First Major Banking Union Milestone Completed (September 18, 2013)

The European Central Bank (ECB) will soon take over direct supervision responsibilities of approximately 130 of the most significant credit institutions established in Member States whose currency is the Euro (Euro Area).

On 12 September 2013, the European Parliament (EP) adopted the European Commission’s (EC) proposals to set up a single supervisory mechanism (SSM).

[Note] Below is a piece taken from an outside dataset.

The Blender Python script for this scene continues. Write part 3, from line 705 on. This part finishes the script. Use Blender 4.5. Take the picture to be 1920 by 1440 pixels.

This means that supervisory regulatory powers will be transferred from national authorities to the ECB for the most significant credit institutions in the Euro Area.  85% of the total banking assets in the Euro Area will be directly supervised by the ECB, which will be responsible for overall oversight of prudential supervision of credit institutions in the Euro Area.

At least three of the most significant credit institutions in each participating country are expected to be under the direct supervision of the ECB, irrespective of their total size.  Non-Euro Area Member States can also choose to opt in.

A credit institution’s significance depends on:

  • the size and value of its assets;
  • its importance to the economy of the country in which it resides or the EU as a whole;
  • the importance of its cross-border activities; and
  • whether it asked for or received money from the European Stability Mechanism or the European Financial Stability Facility.

The remainder of the approximately 6,000 Euro Area credit institutions will continue to be supervised by national authorities.  However, the ECB will have the right to take over the responsibility for any of these credit institutions at any time.

The SSM regulation will enter into force following approval by the EU Council and publication in the Official Journal of the EU.  Once the regulation is in force, the ECB will have twelve months to take over all applicable supervisory responsibilities from the Euro Area national authorities.  In the short term, the ECB will need to establish an SSM Supervisory Board and conduct asset quality reviews of the credit institutions falling under its supervision.

The SSM is the first step in creating a united banking union in Europe that is intended to safeguard financial stability and minimize costs of bank failures. The second milestone – the single resolution mechanism (SRM) proposed by the EC in early July 2013 – is next in the line. The SRM is intended to create a centralized supervisory and resolution system to efficiently manage bank failures with minimal costs to tax payers and the economy. The banking union is one of the four blocks needed to establish an Economic and Monetary Union.